18 March 2006

huh?

the thing about "being busy" is that you always feel confused as to what you've forgotten to do that day. or maybe you've put off those less than appealing things on your list and, as you sit there eating cookies in the dark and maybe flipping through magazines or watching some old movie with your cats, you sigh and think of all that you have to do tomorrow, hence getting yourself in an overwhelmed tizzy for no reason whatsoever. then comes the moment when you have a valid amount of tizzyness and you're already exhausted from either putting things off or actually getting things done, so you just sit there and stare, wondering what the hell happened to your previous plans. i'm kind of wondering that myself today. damnit, i was in the middle of being productive and organized. what the fuck?!?!

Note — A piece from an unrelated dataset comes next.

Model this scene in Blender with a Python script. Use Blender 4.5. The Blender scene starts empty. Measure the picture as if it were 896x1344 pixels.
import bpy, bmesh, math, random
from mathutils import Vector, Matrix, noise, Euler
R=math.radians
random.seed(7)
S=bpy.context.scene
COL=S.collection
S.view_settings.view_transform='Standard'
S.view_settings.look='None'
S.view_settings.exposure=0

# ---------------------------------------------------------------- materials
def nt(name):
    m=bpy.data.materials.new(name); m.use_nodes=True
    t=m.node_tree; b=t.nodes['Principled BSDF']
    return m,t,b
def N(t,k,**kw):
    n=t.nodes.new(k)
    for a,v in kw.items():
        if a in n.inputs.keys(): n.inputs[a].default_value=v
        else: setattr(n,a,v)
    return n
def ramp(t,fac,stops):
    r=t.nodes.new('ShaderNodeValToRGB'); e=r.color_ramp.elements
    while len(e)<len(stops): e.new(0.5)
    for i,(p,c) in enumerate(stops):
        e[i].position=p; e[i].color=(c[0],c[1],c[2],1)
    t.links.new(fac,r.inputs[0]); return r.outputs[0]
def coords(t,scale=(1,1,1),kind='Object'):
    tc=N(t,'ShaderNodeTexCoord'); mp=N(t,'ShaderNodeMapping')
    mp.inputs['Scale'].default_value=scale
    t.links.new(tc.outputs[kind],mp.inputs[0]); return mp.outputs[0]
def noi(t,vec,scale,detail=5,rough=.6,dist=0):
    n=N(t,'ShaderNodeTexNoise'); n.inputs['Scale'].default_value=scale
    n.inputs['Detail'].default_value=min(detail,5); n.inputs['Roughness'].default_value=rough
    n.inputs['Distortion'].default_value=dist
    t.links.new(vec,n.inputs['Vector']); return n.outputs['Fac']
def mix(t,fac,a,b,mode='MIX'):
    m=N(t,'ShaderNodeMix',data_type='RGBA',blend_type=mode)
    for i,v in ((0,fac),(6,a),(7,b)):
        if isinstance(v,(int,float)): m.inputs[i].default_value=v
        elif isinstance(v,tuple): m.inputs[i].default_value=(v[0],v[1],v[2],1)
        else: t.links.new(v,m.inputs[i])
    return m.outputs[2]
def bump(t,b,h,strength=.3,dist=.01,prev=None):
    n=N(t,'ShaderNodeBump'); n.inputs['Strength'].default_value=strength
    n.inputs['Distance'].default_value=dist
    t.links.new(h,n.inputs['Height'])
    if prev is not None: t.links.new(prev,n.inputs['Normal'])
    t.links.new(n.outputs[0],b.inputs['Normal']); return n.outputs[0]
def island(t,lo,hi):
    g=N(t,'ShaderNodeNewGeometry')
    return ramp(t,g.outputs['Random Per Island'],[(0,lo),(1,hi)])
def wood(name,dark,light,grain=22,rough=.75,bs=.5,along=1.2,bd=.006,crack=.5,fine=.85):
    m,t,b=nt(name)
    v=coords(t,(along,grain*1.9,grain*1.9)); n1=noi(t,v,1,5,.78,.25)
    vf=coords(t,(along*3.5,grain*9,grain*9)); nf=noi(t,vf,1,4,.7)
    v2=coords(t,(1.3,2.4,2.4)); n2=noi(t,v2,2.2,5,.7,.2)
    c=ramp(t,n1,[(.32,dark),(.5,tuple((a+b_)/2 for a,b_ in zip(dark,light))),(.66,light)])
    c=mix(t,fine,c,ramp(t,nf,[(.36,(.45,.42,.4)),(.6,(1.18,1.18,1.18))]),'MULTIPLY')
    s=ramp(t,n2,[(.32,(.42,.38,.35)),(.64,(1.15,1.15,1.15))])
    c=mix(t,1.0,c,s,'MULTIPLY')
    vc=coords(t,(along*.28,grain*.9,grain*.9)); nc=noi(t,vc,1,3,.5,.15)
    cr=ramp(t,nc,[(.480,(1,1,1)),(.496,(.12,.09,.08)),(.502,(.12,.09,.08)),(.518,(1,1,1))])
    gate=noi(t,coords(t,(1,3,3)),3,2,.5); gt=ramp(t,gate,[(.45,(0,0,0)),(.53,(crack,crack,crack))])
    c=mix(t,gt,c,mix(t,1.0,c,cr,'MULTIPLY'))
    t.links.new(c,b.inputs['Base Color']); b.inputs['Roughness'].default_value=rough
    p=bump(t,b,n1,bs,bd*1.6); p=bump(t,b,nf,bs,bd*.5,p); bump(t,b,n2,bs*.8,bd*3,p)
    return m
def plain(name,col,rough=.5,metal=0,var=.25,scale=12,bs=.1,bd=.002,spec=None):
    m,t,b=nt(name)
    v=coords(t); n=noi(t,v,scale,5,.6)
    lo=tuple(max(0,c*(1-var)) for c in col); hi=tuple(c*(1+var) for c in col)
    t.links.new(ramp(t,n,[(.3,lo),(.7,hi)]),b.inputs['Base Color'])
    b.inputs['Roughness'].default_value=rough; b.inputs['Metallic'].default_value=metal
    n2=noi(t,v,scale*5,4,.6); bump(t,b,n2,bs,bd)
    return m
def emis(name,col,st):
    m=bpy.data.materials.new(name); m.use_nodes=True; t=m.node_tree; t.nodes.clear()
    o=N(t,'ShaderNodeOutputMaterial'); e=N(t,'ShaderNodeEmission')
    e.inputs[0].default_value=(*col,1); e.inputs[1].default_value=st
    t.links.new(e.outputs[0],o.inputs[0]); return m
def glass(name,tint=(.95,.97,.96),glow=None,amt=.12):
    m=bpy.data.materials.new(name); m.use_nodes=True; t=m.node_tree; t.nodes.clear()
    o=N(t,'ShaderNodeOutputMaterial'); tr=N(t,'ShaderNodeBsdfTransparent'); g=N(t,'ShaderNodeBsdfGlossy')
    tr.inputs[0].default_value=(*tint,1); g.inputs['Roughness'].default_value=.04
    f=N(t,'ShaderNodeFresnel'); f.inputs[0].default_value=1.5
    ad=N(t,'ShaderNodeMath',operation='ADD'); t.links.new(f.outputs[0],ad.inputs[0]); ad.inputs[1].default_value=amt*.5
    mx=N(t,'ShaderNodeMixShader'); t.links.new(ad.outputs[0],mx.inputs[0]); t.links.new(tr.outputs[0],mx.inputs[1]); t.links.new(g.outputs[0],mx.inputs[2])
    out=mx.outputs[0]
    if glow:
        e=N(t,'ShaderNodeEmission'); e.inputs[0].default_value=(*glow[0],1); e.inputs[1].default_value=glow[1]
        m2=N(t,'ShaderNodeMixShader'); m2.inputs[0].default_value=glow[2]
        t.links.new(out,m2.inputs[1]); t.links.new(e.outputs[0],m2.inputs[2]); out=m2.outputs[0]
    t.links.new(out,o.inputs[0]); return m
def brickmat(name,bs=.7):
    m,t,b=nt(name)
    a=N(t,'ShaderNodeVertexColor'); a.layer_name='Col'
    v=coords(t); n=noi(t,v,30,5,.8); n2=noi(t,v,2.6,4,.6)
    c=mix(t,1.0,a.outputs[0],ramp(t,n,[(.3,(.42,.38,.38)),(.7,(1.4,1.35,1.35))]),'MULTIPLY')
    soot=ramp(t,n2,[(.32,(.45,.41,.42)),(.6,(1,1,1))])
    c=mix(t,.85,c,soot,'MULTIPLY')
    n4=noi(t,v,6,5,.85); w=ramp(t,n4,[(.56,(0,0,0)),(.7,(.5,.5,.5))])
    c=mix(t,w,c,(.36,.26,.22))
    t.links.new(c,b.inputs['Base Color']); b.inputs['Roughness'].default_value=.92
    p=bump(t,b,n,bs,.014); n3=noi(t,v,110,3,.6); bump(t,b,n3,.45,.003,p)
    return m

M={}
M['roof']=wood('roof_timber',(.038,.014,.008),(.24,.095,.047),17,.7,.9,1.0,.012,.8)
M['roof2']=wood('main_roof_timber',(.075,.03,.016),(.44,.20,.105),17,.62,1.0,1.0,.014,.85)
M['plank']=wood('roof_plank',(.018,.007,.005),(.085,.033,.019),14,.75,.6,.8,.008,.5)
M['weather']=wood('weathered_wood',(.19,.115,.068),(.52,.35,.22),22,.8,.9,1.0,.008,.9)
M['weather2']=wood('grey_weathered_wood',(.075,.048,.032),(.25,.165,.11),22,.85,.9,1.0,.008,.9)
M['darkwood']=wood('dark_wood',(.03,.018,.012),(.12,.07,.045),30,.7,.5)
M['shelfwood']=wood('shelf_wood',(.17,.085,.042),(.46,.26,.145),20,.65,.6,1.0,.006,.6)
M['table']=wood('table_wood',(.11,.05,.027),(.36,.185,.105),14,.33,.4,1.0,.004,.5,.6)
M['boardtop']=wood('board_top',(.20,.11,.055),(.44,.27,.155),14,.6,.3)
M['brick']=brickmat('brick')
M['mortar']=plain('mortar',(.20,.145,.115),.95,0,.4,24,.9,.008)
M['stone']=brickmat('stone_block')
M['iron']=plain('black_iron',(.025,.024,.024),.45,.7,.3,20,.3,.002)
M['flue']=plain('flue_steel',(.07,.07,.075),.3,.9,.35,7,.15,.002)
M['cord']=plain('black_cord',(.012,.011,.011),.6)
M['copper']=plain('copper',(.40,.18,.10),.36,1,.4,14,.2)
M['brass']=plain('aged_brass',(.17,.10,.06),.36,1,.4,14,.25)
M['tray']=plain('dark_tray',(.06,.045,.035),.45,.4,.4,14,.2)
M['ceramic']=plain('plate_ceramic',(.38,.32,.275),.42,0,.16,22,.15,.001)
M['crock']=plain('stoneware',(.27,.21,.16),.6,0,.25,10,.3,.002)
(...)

derek called this afternoon to tell me that our sublet has fallen through - again. there was a slight scare about the arrangement earlier this week that resolved itself in a matter of hours. all was good and quiet. today that little wrinkle turned into more of a crease. the british guy with our apartment is trying to go back on the agreement because blah blah blah this and that whine whine sob story hey should we be compassionate people and avoid getting nasty about the whole thing because it would be so stressful in the middle of all this and ARRRRGGGHHH!! anyway, now derek is out on the hunt for a new place for us to live. CRAP ON A STICK! i had only just gotten a handle on my new set of three o'clock barfies! such is the way of things, i suppose.

grrr... i'm frustrated. grrr... i've decided to spend the rest of the day pouting and being snarky, just to keep my spirits up and in a good enough place to function. there's no use fretting when you can bitch instead. can i declare war on england because of the british guy fucking up our move?

speaking of british guys, let's move on to one that i really like. it looks like tim and mary will be moving to north carolina for him to start a new job there. excitement excitement! it feels as though some giant burst of wind is sweeping us off to scattered ends of the country. i wonder who will be the next one caught up in the gust. so now mary is under the delayed reactions i've been going through for the last few weeks. sort of interesting to see it from the other side. i think it might be enough to make me get all weepy and sentimental. like a commencement of sorts. we're all going through so much change around here lately. maybe we should just say piss on it all and have our own graduation ceremony. anyone have good ideas for a speaker that won't put us to sleep?